Terre, une invitation au voyage

Au rythme du monde : voyages tsiganes au début du XXe siècle

Adèle Sutre
Au rythme du monde : voyages tsiganes au début du XXe siècle

« Parcourir le monde, le sillonner en tous sens. » Les mots de Georges Perec résonnent tout particulièrement avec l’histoire de certaines familles tsiganes au début du XXe siècle.

Constituant une minorité parmi la population tsigane européenne qui est alors majoritairement sédentaire, ces familles s'embarquent pour d'autres continents dès le milieu du XIXe siècle. Chaudronniers, maquignons, artistes et diseuses de bonne aventure, ils sont en permanence à la recherche de nouvelles opportunités économiques. Au fil de leurs voyages à travers le monde, ils laissent dans leur sillage des traces de leur passage. La presse relate leurs moindres faits et gestes, les photographes se précipitent dans leurs campements, la police les surveille attentivement et les savants collectent méticuleusement un riche matériau ethnographique. Toute cette attention dont ils font l'objet constitue aujourd'hui autant d'indices dont l'historien peut se saisir.

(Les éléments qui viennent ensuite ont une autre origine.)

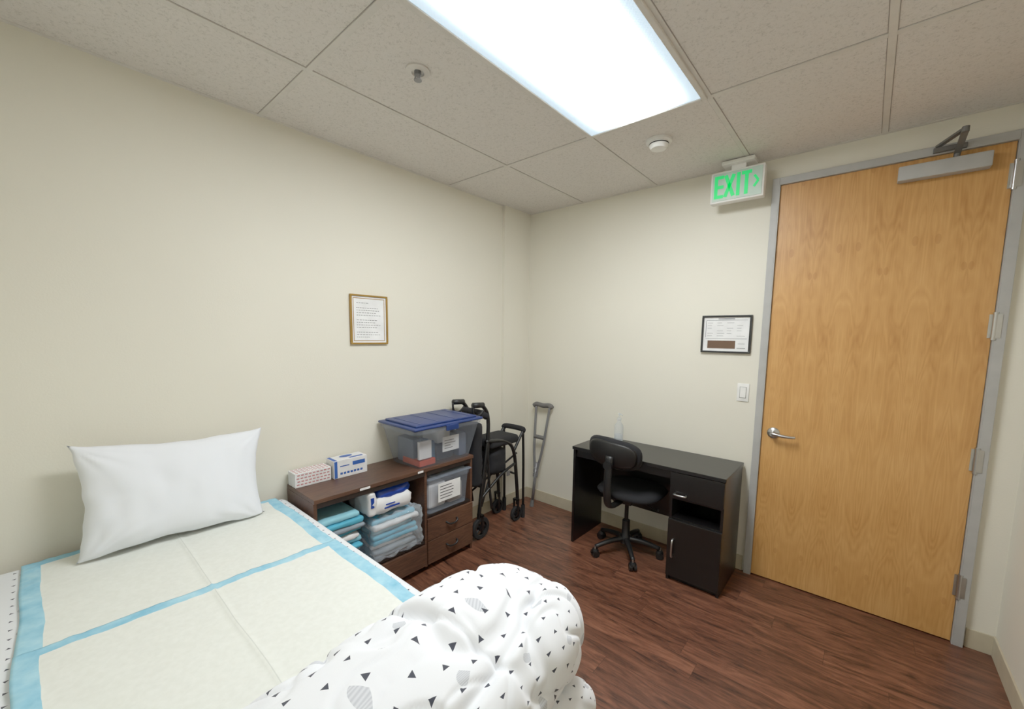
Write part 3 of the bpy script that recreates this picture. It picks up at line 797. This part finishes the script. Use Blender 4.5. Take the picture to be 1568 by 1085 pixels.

Alors qu'on leur assigne parfois un espace indéfini, mouvant et sans ancrage, ces familles esquissent leur propre écriture du monde, celle d'une géographie en trajectoires.

Famille tsigane photographiée après son arrivée à Ellis Island au début du XXe siècle. - - ©Augustus Sherman / The New York Public Library Digital Collections

Mars 1913. Une famille attire l'attention sur un bateau en provenance de Honolulu et s'apprêtant à débarquer à San Francisco. Les vêtements des femmes émerveillent par leurs couleurs et leurs motifs. Les bracelets et les colliers de pièces d'or suscitent l'admiration. Installés à Los Angeles, ils voyagent à travers le monde. Brésil, Alaska, Panama, Cuba, Australie, Nouvelle-Zélande, Japon, Chine, îles Fidji, Philippines : la liste est longue et n'est pas exhaustive. Leur vie est rythmée par des destinations toujours plus lointaines. Mais ils tissent, parallèlement à leurs déplacements, des points d'ancrage solides dans certaines villes. Interrogé, l'un d'eux explique qu'il a vécu presque toute sa vie en Californie, à San Francisco et Los Angeles où sa famille est durablement implantée.

Ces groupes tsiganes se projettent au-delà des espaces parcourus, connus de manière directe ou indirecte. Le monde est leur terrain de jeu : toutes les destinations sont possibles, et les progrès concernant les moyens de transport au tournant du siècle les rendent davantage accessibles.

Ils étendent leur territoire circulatoire à l'échelle du monde en fonction des opportunités économiques, de l'expérience des chemins déjà parcourus par eux ou par d'autres, des contextes nationaux qu'ils soient économiques, politiques ou sociaux mais aussi en fonction de paramètres plus subjectifs tels que le désir d'aventure ou l'imaginaire de certains lieux. Au tournant du siècle, ces familles sont passées maîtres dans l'art de naviguer sur les océans, de prendre le train mais aussi de savoir où s'installer dans les grandes villes de divers continents. Et c'est par le mouvement, le rythme des circulations, que se dessine une cartographie des points d'ancrage qui polarisent les territoires de mobilité. Certains sont anciens, hérités et transmis de génération en génération. D'autres peuvent apparaître ou disparaître au gré des événements. Au-delà du mouvement, par leurs ancrages territoriaux, ces familles tsiganes inventent un monde. Elles proposent une lecture originale qui se décline pour chaque individu et chaque groupe familial, mais ne saurait en aucun cas constituer une vision unique « tsigane ». Elles participent à la transformation des espaces traversés et appropriés, à la fois physiquement et symboliquement. Et à travers ce kaléidoscope vertigineux, ces familles se maintiennent dans le temps et dans l’espace, faisant de la dispersion à la fois une ressource et une manière d’être au monde.

Adèle Sutre est lauréate des prix de thèse 2017 de l'EHESS et de Paris-Sciences-et-Lettres pour sa thèse intitulée « Du parcours du monde à son invention. Géographies tsiganes en Amérique du Nord des années 1880 aux années 1950 » préparée sous la direction de Mme Marie-Vic Ozouf-Marignier. Elle y explique notamment les modalités de circulation de ces groupes familiaux, et en quoi la mobilité des groupes tsiganes va au-delà d'un simple mouvement sur la surface terrestre. En sillonnant le monde, ils construisent leur propre grille de lecture, participant à la transformation d'espaces en territoires.